Seit das festgestellt worden war, stritten Naturschützer, Kommunen, Wasserwirtschaftler, und Forstbetriebe jahrelang darüber, wie und sogar auch ob der Fluss wieder nicht begradigt verlaufen sollte. Das Vorhaben, ungefähr 1,2 Millionen Euro schwer, kam, wenn überhaupt, schleppend voran; gebremst von Abstimmungen, Genehmigungen, wasserrechtlichen Entscheidungen, der Bürokratie eben.
Doch dann kamen der natürliche Lauf der Dinge, die Biber. Die Tiere kennen keine Formulare.
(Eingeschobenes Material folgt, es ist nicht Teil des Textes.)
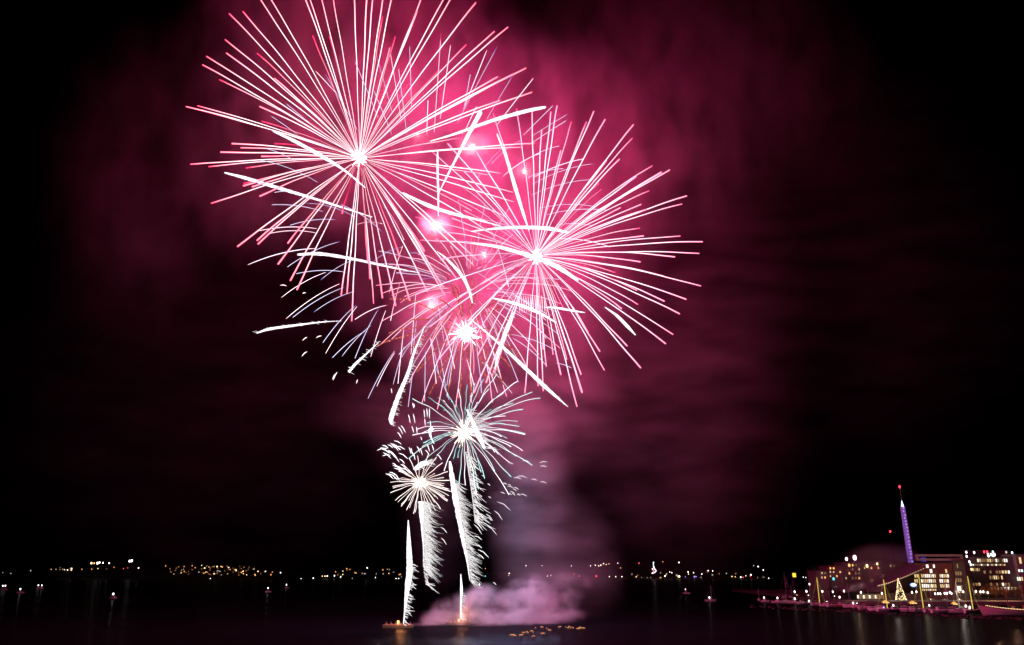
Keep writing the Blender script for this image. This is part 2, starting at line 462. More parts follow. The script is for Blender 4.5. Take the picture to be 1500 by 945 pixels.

Klares Wasser, neues Leben – dank Bibern
Mit ihren lediglich vier Nagezähnen bauten sie einen Damm und erschufen ein Sumpfgebiet, übernahmen das Kommando. In einer Nacht könne ein Biber bauen, wofür der Mensch eine Woche brauche, sagte der Leiter des Landschaftschutzparks im tschechischen Fernsehen (mehr über die Macht der Biber übrigens hier).
Wie die Tiere den Weg dorthin fanden, ist unklar. Die nächste Population ist gut zehn Kilometer entfernt. Es soll sich allerdings nur um eine Biberfamilie handeln, die den Damm aufbaute. Übrigens genau an der Stelle, an der die Behörden es haben wollten, entlang des künstlich angelegten Kanals.
Rund vier Jahre bauten die Biber an dem Damm, in einer Zeit, in der das Bauvorhaben nicht einmal die Genehmigung dafür bekommen hat.
Ein einziger Biber kann bis zu 200 Bäume im Jahr fällen. Mit ihrer Arbeit hat die Biberfamilie dafür gesorgt, dass das Wasser der Klabava wieder klarer geworden ist, dass sich Amphibien entfalten konnten, neues Leben entsteht. Die Planer und Gegner der Planung müssen nicht mehr streiten, das bereits abgeschlossene Projekt wird zu den Akten gelegt.
Manche Menschen werden das Ganze als Parabel verstehen: Während ein paar von uns mit der Kettensäge Disruption fordern, den Sozialstaat entschlacken, aus Klimaabkommen austreten wollen, baut eine einzige Biberfamilie eine Gesellschaft zum Wohle aller auf.
Andere Menschen werden dagegen sagen: «Seht her, die Natur regelt sich von selbst.» Egal wie – der Quasi-Disney-Film aus Tschechien ist doch eine schöne Nachricht und sagt uns: Es gibt sie noch, die guten Dinge. Und: Vielleicht sollten wir alle mehr Biber wagen.